DATA SECTION —
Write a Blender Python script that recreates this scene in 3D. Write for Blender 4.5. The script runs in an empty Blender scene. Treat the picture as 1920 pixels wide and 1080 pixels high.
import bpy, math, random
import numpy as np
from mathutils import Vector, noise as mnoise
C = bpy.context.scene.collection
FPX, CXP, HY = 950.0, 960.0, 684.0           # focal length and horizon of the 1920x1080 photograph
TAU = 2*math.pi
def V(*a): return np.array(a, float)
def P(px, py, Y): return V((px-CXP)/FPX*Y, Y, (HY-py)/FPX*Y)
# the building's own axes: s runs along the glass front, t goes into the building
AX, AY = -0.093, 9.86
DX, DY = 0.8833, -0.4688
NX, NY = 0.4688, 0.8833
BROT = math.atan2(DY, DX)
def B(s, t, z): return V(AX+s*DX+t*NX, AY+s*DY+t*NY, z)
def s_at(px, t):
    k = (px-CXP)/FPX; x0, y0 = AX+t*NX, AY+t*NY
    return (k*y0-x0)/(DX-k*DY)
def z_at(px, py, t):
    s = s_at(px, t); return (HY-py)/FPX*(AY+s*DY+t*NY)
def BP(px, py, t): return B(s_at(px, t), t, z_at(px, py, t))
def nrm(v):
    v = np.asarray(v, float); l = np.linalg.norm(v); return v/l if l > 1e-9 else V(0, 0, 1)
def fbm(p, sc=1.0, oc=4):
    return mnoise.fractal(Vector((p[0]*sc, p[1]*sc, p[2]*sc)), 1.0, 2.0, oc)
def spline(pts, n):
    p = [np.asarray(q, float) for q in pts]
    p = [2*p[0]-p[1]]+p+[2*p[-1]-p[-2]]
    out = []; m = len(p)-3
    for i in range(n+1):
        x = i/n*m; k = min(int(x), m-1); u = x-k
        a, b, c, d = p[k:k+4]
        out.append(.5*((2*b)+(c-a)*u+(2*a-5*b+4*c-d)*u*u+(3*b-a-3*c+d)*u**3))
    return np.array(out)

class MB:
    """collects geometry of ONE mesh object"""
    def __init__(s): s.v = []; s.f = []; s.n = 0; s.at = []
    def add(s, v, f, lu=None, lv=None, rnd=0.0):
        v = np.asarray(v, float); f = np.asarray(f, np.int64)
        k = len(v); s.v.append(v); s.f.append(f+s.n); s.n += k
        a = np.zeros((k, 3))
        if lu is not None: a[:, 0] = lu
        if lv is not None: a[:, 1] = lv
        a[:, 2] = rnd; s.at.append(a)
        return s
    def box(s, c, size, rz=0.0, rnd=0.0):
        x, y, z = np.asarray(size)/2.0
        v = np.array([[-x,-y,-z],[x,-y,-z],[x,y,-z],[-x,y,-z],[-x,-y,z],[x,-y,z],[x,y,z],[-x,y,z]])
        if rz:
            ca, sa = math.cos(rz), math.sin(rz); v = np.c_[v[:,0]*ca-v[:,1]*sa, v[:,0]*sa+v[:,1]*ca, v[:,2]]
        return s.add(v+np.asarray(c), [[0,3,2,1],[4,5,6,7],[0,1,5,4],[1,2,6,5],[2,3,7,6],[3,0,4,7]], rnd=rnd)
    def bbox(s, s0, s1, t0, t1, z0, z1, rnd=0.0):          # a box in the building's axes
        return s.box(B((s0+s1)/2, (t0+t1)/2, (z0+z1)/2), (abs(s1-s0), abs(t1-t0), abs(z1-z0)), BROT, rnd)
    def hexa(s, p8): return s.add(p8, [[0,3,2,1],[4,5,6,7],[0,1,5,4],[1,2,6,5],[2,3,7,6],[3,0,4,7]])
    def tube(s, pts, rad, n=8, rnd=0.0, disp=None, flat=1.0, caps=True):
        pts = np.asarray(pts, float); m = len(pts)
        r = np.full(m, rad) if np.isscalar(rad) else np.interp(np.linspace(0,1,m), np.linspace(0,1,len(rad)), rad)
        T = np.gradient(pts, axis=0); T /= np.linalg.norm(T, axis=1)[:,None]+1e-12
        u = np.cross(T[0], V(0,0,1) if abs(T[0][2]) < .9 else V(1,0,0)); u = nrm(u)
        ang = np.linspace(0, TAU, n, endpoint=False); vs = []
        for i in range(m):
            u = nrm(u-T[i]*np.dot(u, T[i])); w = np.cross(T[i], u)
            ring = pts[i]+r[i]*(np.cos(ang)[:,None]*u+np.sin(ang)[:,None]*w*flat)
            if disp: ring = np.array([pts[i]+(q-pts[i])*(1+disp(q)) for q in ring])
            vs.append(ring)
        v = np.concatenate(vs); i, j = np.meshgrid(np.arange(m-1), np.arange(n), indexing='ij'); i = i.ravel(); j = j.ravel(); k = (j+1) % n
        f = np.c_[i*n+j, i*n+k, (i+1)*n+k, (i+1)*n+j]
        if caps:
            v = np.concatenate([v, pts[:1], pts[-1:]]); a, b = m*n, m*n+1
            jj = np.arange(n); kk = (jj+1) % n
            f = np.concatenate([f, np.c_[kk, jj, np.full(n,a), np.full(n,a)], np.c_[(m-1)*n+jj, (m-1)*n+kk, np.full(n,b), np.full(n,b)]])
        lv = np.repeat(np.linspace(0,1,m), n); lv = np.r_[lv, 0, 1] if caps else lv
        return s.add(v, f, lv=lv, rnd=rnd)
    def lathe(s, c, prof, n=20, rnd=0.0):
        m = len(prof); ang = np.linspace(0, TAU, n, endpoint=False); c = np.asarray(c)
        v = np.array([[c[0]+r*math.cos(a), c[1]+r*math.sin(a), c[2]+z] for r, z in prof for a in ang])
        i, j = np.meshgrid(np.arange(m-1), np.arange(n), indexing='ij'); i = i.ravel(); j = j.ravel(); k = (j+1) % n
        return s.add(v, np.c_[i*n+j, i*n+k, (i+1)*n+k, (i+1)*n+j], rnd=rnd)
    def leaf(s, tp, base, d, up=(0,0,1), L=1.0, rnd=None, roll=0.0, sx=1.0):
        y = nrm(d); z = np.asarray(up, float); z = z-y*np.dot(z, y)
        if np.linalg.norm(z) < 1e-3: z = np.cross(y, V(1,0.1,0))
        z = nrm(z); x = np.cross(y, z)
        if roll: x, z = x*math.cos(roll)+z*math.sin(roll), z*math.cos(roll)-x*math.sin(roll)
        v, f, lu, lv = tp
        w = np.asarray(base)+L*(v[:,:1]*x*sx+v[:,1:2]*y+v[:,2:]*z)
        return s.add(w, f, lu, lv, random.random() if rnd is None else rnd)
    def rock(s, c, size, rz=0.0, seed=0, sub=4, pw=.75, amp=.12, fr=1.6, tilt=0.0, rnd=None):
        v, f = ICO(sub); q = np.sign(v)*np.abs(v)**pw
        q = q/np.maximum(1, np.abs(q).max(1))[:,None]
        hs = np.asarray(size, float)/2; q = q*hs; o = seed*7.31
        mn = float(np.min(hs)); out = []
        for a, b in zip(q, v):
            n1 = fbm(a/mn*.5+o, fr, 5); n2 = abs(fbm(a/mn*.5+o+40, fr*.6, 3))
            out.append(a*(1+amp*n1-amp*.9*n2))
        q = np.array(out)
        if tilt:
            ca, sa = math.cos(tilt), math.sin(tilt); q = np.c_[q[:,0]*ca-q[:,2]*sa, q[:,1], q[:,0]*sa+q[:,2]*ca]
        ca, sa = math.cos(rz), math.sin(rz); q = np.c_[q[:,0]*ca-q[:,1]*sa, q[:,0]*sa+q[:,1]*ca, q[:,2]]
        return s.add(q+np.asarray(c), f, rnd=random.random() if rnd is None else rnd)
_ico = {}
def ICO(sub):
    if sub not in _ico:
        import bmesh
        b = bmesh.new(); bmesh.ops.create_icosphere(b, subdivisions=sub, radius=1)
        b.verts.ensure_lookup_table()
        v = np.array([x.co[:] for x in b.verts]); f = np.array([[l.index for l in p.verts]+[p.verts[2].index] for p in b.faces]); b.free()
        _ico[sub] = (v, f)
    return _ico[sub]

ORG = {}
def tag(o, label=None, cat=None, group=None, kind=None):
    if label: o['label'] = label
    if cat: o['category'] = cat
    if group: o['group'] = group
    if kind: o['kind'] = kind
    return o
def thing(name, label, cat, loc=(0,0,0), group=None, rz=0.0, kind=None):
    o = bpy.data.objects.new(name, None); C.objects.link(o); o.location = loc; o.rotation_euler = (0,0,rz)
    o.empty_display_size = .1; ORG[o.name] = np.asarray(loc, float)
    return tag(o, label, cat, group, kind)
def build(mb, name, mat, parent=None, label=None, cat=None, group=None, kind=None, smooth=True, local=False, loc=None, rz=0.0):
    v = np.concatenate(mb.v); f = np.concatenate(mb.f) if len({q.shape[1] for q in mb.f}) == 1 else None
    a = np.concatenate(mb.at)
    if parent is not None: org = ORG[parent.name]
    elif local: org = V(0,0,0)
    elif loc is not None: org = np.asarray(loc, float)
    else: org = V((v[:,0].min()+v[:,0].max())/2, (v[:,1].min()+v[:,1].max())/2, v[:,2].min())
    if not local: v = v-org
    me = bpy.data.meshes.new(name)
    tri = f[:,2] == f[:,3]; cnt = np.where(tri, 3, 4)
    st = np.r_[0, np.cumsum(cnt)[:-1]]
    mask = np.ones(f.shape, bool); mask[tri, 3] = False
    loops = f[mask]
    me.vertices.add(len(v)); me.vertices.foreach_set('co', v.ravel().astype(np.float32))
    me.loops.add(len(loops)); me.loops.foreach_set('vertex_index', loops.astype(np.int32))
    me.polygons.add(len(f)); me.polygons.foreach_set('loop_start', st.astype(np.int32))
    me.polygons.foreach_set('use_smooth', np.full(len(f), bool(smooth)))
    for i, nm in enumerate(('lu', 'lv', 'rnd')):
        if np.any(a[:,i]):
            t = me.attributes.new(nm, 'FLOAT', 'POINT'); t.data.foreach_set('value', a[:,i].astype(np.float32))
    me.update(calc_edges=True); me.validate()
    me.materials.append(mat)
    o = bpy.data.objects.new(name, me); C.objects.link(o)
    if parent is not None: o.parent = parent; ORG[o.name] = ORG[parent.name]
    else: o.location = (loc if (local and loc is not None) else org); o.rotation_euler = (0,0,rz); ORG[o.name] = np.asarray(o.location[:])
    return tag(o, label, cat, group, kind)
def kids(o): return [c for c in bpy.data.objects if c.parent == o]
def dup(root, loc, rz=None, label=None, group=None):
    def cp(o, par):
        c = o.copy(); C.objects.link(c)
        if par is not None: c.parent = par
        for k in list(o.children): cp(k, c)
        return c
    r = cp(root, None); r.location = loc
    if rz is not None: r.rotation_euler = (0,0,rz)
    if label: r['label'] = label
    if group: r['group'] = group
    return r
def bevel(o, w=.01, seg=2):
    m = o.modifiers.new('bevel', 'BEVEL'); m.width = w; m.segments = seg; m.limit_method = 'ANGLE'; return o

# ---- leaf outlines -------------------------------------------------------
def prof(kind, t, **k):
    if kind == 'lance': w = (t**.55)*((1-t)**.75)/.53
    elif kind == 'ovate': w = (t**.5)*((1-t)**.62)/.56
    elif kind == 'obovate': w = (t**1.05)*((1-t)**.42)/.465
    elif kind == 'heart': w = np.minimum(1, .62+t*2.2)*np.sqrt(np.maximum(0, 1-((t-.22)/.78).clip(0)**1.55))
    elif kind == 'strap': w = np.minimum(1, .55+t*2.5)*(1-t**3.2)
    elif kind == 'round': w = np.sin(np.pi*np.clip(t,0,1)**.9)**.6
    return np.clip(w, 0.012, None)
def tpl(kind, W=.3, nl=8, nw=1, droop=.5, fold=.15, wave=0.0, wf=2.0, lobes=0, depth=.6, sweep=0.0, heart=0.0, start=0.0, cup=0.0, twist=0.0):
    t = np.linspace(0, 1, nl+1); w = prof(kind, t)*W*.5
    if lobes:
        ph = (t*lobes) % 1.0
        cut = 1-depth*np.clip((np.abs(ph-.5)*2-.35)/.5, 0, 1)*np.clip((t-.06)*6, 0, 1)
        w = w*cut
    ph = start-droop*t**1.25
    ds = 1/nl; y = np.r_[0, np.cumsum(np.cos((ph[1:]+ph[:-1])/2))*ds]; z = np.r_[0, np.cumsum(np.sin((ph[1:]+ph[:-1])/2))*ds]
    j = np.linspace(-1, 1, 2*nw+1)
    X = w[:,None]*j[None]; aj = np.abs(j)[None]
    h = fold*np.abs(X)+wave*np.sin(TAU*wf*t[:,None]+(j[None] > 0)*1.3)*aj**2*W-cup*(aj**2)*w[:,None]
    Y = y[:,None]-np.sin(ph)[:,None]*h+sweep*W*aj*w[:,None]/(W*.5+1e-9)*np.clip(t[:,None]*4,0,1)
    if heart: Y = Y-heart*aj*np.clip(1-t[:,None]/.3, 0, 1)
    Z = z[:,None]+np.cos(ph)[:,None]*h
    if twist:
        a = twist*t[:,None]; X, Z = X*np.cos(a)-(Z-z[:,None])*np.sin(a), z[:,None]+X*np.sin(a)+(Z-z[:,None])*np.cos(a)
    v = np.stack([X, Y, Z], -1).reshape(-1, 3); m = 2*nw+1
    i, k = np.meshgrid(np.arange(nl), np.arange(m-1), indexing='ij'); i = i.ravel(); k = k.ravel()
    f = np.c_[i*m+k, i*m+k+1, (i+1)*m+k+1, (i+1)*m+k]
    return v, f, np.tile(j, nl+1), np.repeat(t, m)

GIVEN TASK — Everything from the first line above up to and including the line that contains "return np.array(out)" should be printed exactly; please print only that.

FULL RESPONSE —
Write a Blender Python script that recreates this scene in 3D. Write for Blender 4.5. The script runs in an empty Blender scene. Treat the picture as 1920 pixels wide and 1080 pixels high.
import bpy, math, random
import numpy as np
from mathutils import Vector, noise as mnoise
C = bpy.context.scene.collection
FPX, CXP, HY = 950.0, 960.0, 684.0           # focal length and horizon of the 1920x1080 photograph
TAU = 2*math.pi
def V(*a): return np.array(a, float)
def P(px, py, Y): return V((px-CXP)/FPX*Y, Y, (HY-py)/FPX*Y)
# the building's own axes: s runs along the glass front, t goes into the building
AX, AY = -0.093, 9.86
DX, DY = 0.8833, -0.4688
NX, NY = 0.4688, 0.8833
BROT = math.atan2(DY, DX)
def B(s, t, z): return V(AX+s*DX+t*NX, AY+s*DY+t*NY, z)
def s_at(px, t):
    k = (px-CXP)/FPX; x0, y0 = AX+t*NX, AY+t*NY
    return (k*y0-x0)/(DX-k*DY)
def z_at(px, py, t):
    s = s_at(px, t); return (HY-py)/FPX*(AY+s*DY+t*NY)
def BP(px, py, t): return B(s_at(px, t), t, z_at(px, py, t))
def nrm(v):
    v = np.asarray(v, float); l = np.linalg.norm(v); return v/l if l > 1e-9 else V(0, 0, 1)
def fbm(p, sc=1.0, oc=4):
    return mnoise.fractal(Vector((p[0]*sc, p[1]*sc, p[2]*sc)), 1.0, 2.0, oc)
def spline(pts, n):
    p = [np.asarray(q, float) for q in pts]
    p = [2*p[0]-p[1]]+p+[2*p[-1]-p[-2]]
    out = []; m = len(p)-3
    for i in range(n+1):
        x = i/n*m; k = min(int(x), m-1); u = x-k
        a, b, c, d = p[k:k+4]
        out.append(.5*((2*b)+(c-a)*u+(2*a-5*b+4*c-d)*u*u+(3*b-a-3*c+d)*u**3))
    return np.array(out)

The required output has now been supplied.